Controlled Synthesis And Physical Properties Of Magnetic Nanomaterials

In this dissertation, solution-based routes were employed to realize the chemical synthesis of magnetic nanomaterials, and magnetic properties of the nanomaterials were studied systemically. Size, shape and morphology of the magnetic nanomaterials were controlled effectively through modulating the nucleation stage and crystal growth stage, and/or by tuning the starting materials' concentration. Hydrothermal method was employed to synthesize one-dimensional nanostructures of potassium manganese oxides, and transport properties of one single nanowire were studied. In addition, chemically colloidal methods were also employed to synthesize high quality Zr_1-xCe_xO₂ solid-solution nanoparticles and copper sulfide nanoplates.1. In the first section of this thesis, we discuss the latest development of the solution-based chemical synthesis methods and magnetic properties of magnetic nanomaterials. The theory and mechanism of chemically colloidal method which is used to synthesize nanomaterials with controlled size and shape are systemically reviewed.
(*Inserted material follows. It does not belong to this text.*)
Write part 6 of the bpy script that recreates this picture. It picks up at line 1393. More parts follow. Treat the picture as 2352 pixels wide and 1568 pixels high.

In addition, we review the latest experiment and theory research on magnetic properties that are affected by size effect and surface effect.2. A high-temperature solution-phase route, in which oleylamine was used as solvent and surfactant and metallorganic acetylacetones were used as precursors, was employed to synthesize monodispered nanomaterials of magnetic transition metal oxides: CoO, MnO, and CoMn₂O₄. The sizes of CoO and CoMn₂O₄ nanocrystals were controlled by tuning the kinetics of crystal growth. Remarkably, CoO nanocrystals changed from spherical shape to quasi-cubic shape when ten equivalent of water was introduced into the reaction medium. The morphologies of 3D hierarchical MnO nanocrystals were controlled by tuning the nucleation rate, which was implemented by modulating the heating rate and intensity of refluxing. Owning to the dipolar interactions between nanoparticles, the blocking temperatures didn't increase linearly with increasing particle size in the CoO and CoMn₂O₄ nanocrystal systems.